[Scenes as source code]

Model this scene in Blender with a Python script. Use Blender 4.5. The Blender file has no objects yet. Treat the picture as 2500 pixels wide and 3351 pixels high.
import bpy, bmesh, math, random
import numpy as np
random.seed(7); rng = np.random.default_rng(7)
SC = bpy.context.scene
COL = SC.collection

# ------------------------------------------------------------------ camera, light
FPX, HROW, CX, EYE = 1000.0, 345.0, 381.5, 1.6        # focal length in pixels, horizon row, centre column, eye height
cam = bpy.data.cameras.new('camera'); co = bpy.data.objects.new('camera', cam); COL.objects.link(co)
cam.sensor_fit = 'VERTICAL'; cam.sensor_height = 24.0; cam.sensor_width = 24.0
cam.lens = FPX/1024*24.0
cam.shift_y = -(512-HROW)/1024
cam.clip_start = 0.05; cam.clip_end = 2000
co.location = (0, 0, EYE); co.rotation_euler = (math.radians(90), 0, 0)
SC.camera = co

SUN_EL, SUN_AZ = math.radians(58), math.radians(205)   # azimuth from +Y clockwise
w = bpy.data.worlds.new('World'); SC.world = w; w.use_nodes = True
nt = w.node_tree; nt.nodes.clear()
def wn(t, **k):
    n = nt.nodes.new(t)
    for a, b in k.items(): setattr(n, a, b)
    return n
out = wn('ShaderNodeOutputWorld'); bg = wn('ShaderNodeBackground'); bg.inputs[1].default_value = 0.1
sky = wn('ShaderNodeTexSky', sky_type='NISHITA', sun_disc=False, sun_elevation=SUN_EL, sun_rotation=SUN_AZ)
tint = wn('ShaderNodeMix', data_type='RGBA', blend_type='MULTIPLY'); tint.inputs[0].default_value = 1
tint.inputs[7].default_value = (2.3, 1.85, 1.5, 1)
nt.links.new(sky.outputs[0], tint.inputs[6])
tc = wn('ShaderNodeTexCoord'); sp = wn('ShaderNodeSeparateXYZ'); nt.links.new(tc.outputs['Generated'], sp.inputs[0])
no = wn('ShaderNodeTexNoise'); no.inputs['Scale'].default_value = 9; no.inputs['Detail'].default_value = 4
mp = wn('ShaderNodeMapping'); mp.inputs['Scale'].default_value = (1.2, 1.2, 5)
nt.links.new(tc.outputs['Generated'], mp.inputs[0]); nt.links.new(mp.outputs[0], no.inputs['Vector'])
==
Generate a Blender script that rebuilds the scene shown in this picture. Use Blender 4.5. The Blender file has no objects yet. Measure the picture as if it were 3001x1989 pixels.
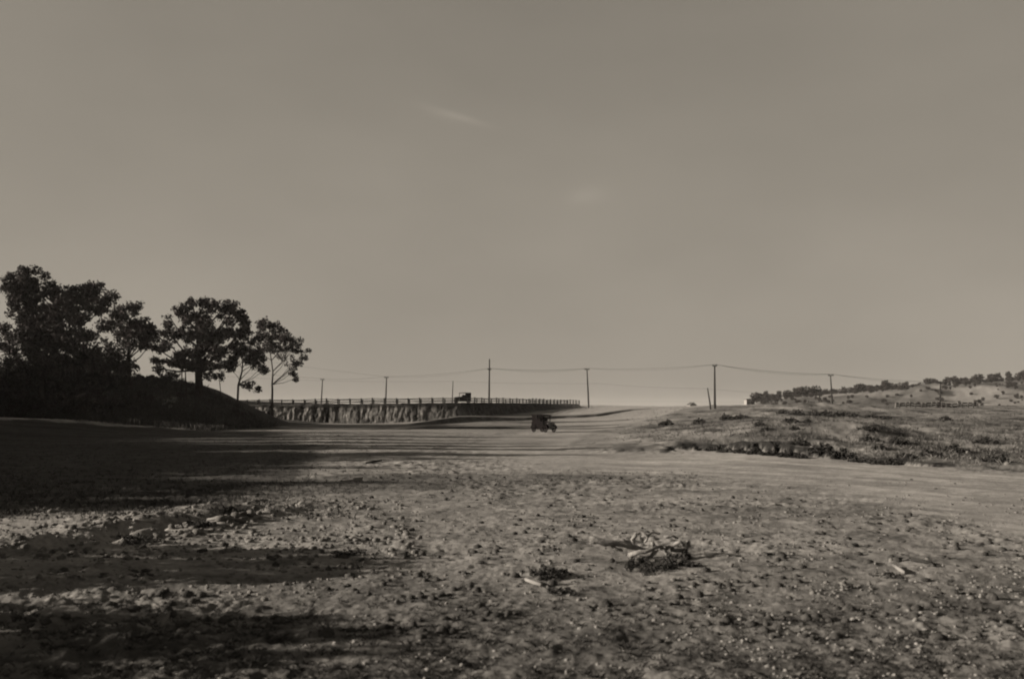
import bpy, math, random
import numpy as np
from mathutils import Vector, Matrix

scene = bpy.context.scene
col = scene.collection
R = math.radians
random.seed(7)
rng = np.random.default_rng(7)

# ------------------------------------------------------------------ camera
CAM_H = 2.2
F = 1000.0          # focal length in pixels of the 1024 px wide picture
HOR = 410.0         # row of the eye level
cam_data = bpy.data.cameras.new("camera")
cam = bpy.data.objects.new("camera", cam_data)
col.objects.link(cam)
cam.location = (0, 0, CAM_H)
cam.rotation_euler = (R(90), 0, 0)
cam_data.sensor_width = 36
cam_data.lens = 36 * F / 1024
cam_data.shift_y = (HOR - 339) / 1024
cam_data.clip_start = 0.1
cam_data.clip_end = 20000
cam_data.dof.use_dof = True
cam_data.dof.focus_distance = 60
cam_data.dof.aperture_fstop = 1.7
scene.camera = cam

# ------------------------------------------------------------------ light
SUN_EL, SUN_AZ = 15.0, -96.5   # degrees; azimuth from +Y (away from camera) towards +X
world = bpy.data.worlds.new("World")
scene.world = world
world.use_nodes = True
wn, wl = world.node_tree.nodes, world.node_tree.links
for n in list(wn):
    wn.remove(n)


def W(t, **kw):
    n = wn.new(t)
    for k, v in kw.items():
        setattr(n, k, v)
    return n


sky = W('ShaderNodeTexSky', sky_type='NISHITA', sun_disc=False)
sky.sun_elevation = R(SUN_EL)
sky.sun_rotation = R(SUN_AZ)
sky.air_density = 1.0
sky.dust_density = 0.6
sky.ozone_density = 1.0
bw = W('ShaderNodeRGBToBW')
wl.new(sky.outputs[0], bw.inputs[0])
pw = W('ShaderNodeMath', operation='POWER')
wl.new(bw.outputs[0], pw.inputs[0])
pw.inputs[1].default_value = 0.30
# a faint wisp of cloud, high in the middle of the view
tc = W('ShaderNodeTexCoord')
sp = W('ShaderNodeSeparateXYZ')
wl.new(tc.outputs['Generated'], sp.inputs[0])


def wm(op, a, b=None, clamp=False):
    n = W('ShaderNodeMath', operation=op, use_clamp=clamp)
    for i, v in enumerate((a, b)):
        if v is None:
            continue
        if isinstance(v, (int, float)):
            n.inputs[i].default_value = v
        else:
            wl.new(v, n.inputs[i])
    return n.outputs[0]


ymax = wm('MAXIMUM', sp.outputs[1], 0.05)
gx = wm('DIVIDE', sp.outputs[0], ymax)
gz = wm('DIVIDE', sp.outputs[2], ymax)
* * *
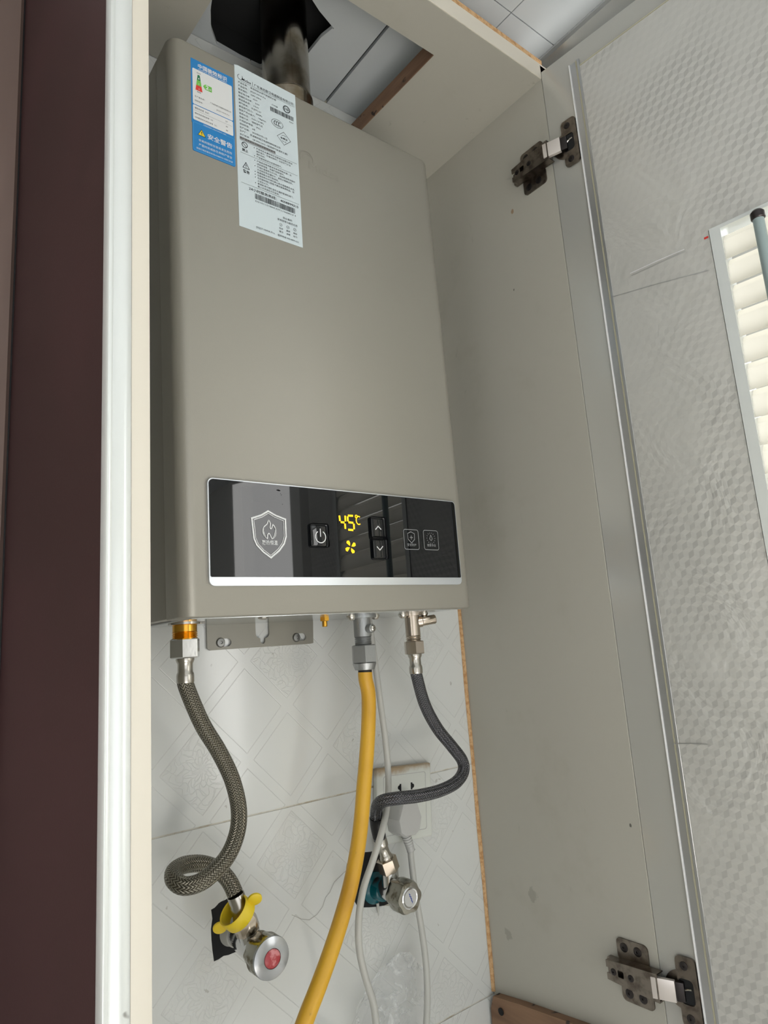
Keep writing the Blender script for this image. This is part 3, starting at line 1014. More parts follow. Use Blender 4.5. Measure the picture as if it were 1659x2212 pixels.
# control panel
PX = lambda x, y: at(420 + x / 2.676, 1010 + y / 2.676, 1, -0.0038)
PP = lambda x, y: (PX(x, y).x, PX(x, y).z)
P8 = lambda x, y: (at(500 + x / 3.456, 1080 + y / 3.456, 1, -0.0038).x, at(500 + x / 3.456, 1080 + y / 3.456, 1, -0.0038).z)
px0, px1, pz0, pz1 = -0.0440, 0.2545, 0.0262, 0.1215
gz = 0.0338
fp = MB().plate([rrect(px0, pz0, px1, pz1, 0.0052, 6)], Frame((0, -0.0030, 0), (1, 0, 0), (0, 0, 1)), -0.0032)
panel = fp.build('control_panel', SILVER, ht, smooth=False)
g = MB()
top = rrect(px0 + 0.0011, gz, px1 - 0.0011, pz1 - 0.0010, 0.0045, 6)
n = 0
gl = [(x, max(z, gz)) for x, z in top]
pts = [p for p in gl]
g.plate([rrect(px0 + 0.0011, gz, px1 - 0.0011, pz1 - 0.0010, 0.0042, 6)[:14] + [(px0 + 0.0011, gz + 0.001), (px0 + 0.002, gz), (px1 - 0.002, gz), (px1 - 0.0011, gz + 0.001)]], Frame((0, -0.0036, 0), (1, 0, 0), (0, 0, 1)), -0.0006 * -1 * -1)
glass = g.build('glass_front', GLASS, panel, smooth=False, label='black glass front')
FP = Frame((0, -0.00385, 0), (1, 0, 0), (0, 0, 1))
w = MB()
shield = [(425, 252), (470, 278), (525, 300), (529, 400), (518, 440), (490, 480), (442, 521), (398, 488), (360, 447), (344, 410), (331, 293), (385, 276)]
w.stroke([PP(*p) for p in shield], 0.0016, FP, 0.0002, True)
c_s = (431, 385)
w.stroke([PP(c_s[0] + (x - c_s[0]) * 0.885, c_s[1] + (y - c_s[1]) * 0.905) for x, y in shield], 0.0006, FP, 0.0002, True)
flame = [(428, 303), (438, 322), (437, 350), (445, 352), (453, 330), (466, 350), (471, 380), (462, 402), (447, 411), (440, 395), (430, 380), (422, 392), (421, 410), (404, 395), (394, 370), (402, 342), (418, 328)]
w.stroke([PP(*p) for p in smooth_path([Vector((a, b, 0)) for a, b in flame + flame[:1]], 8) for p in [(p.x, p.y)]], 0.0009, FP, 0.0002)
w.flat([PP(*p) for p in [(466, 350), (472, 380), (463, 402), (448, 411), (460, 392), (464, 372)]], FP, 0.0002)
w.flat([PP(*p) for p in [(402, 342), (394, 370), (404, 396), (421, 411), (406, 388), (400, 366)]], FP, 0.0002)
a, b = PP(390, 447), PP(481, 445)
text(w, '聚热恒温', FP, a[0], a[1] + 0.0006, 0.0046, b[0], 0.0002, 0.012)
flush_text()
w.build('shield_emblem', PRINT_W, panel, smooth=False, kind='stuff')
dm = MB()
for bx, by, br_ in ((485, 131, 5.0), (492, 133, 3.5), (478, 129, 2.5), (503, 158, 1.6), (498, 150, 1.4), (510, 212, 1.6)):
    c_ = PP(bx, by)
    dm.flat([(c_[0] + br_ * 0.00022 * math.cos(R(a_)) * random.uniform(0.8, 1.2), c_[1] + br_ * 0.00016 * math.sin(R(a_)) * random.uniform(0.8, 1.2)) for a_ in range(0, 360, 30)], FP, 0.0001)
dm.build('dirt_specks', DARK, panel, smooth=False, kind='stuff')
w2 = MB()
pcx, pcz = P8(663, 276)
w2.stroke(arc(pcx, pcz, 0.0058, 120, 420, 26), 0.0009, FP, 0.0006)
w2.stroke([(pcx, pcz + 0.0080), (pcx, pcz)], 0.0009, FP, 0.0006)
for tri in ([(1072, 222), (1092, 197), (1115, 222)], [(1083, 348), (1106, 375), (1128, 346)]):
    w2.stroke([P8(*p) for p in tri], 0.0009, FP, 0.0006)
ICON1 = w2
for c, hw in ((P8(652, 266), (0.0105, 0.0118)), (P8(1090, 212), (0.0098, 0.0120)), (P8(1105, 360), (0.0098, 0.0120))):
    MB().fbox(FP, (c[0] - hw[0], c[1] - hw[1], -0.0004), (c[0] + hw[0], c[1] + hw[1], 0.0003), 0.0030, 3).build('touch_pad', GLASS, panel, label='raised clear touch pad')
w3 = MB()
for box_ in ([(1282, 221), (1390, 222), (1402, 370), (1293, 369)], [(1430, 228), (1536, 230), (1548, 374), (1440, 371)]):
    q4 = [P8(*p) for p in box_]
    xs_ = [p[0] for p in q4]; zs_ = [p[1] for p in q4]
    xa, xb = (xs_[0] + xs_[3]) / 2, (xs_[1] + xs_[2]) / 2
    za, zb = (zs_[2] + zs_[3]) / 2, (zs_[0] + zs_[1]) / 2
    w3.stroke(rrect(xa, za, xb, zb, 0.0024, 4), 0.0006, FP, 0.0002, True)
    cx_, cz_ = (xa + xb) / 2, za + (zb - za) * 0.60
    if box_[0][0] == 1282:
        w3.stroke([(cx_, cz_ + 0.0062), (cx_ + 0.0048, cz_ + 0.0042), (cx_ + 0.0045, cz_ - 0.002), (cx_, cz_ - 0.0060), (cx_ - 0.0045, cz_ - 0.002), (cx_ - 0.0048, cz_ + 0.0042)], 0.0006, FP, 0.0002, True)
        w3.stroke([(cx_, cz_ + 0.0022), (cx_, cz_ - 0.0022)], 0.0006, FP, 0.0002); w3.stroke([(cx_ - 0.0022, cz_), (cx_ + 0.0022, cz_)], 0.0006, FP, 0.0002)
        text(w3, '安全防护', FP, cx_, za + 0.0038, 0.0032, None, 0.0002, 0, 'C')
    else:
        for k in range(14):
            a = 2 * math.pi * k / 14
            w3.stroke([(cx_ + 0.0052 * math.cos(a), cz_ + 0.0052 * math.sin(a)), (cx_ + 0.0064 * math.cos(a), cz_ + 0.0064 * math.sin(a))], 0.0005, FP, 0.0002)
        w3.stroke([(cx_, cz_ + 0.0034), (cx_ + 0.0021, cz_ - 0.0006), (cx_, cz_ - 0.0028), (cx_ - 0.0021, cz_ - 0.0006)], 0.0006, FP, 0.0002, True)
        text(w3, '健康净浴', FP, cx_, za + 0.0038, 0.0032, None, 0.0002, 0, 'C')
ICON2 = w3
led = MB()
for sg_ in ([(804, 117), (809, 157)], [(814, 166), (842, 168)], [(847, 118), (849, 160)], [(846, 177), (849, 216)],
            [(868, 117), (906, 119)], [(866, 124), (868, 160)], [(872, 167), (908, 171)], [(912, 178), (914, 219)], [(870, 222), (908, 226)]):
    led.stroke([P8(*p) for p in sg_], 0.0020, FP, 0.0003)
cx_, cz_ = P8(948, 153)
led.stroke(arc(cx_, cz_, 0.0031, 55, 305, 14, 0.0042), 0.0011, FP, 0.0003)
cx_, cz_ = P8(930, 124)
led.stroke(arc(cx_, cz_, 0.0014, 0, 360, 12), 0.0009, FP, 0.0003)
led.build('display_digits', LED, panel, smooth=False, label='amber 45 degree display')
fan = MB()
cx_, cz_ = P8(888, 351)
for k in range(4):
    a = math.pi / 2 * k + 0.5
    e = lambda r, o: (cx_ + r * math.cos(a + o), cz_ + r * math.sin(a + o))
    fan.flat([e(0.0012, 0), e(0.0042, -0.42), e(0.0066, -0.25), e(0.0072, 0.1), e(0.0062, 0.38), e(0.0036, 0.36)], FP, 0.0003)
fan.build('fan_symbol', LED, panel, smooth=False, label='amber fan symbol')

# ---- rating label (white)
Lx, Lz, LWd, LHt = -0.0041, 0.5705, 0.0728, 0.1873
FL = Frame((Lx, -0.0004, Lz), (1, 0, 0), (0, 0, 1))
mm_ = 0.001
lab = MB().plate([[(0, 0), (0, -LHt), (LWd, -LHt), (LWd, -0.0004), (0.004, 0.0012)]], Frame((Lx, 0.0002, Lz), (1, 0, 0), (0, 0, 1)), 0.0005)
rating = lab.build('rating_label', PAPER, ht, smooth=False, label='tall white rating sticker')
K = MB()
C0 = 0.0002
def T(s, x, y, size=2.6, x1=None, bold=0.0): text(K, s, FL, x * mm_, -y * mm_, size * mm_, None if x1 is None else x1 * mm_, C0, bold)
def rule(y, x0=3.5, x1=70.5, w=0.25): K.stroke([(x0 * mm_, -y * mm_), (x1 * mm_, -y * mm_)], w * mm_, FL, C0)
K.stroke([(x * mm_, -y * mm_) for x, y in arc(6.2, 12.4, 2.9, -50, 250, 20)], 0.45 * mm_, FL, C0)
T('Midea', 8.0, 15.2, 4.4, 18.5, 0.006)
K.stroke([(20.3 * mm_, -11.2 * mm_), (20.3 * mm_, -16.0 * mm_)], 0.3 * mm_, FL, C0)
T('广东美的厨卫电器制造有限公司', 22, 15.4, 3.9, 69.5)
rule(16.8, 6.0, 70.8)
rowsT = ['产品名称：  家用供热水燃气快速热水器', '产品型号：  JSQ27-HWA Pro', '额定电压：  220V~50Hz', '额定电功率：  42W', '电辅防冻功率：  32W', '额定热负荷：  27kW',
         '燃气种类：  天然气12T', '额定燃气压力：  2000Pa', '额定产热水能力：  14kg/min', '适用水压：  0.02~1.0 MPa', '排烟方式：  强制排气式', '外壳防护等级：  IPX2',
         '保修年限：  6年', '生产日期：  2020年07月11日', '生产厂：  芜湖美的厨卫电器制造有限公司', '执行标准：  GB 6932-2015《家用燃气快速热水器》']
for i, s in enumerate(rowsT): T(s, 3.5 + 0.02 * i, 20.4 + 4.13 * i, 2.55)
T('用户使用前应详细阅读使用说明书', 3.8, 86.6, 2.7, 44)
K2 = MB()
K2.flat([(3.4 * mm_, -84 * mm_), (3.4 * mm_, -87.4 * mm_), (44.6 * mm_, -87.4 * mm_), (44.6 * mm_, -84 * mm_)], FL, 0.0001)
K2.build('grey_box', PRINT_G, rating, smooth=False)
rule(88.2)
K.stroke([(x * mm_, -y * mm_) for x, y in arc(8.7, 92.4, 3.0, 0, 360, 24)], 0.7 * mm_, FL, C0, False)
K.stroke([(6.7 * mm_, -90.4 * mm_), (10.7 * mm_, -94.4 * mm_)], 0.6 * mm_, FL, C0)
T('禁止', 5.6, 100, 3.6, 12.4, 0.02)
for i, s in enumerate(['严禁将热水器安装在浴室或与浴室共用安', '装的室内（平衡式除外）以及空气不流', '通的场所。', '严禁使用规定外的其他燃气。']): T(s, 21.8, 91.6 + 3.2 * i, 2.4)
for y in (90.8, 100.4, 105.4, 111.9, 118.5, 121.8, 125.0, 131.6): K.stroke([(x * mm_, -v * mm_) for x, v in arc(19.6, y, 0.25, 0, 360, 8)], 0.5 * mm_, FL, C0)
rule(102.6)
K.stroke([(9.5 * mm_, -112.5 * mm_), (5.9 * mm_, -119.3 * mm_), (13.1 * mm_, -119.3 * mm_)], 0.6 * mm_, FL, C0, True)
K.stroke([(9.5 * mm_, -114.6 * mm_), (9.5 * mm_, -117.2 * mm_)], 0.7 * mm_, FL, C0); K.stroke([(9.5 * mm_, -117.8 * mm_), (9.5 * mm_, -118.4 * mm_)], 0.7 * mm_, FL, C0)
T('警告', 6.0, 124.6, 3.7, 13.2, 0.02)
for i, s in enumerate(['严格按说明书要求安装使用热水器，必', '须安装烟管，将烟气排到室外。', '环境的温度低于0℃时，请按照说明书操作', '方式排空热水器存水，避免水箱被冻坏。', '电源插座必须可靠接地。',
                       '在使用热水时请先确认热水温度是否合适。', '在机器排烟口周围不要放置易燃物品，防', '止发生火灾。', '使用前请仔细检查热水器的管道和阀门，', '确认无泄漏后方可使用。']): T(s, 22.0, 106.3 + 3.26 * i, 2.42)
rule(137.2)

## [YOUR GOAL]
Extract and output the part that opens with the line containing "Model this scene" and closes with the line containing "COL = SC.collection", unchanged, ends included.

## [FULL RESPONSE]
Model this scene in Blender with a Python script. Use Blender 4.5. The Blender file has no objects yet. Treat the picture as 2500 pixels wide and 3351 pixels high.
import bpy, bmesh, math, random
import numpy as np
random.seed(7); rng = np.random.default_rng(7)
SC = bpy.context.scene
COL = SC.collection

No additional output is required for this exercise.